De là à penser qu'Alexandre Astier se voit bien dans la peau de Bach, il y a un pas qu'il faudrait peut-être ne pas franchir trop vite. Toutefois, à bien y regarder, l'acteur auteur réalisateur interprête colle plutôt bien aux traits de cette esquisse rapide.
En effet Alexandre Astier n'aime pas les cons, il l'a dit quand il en a eu l'occasion. Il a du talent à revendre : il crée, il écrit, il réalise, il joue, il fait de la musique — et bien —, il sait un tas de choses sur un tas de sujets. Et pourtant il ne contrôle pas tout, et sans faire de psychanalyse de comptoir, il en a surement gros pour un paquet de choses.
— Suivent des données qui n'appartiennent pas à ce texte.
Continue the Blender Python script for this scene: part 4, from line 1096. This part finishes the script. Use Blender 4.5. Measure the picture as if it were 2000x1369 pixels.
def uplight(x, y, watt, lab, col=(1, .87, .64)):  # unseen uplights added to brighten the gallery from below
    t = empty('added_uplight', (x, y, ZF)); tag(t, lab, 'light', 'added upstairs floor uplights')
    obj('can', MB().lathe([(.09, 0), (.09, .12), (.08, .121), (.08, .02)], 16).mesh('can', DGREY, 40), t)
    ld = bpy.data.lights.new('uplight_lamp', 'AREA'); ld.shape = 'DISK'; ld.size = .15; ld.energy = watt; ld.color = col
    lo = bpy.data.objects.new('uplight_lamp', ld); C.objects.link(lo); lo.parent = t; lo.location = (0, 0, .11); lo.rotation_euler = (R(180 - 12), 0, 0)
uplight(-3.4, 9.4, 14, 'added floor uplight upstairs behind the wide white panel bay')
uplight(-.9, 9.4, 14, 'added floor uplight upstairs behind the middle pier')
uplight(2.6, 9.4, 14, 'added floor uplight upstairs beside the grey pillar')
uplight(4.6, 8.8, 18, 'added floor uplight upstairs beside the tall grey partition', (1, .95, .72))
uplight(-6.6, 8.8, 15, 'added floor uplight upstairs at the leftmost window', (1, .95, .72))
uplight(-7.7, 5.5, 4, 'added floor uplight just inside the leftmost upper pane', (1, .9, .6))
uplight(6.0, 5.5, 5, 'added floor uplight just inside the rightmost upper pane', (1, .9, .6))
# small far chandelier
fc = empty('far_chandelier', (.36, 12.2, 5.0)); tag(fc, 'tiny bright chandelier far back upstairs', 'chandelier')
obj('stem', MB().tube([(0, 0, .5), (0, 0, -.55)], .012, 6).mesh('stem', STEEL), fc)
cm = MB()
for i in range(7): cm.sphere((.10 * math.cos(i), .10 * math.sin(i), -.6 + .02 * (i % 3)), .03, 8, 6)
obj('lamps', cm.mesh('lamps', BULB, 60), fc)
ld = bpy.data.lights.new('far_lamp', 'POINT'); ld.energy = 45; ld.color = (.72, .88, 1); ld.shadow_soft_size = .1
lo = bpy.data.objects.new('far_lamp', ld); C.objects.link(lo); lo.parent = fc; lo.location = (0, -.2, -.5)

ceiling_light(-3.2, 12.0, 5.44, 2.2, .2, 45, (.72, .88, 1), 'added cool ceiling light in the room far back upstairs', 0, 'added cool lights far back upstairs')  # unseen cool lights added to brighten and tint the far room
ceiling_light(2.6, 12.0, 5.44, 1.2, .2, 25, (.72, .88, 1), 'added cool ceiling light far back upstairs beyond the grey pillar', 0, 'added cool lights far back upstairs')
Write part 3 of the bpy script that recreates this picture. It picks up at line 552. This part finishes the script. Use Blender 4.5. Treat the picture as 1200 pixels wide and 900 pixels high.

C'est à partir de là que certains vont y voir sa prétention, sa mise en scène permanente pour de gros rôles. En même temps, que ce soit pour incarner Arthur, qui aurait été meilleur ? Et là, pour jouer cette pièce avec ce personnage unique, qui sache à la fois la mécanique de la musique, la jouer sans peine, faire rire et faire pleurer en même temps, qui d'autre aurait rempli ce rôle, rempli les salles, vendu un tel DVD, véhiculé avec sobriété et facilité une culture d'un niveau supérieur à ce qu'on nous sert d'ordinaire ?
Ce n'est pas la critique d'Alexandre Astier mais de l'une de ses oeuvres. Et cette oeuvre réussit le pari de faire mieux que bien. Ça vaut le coup d'y jeter un oeil.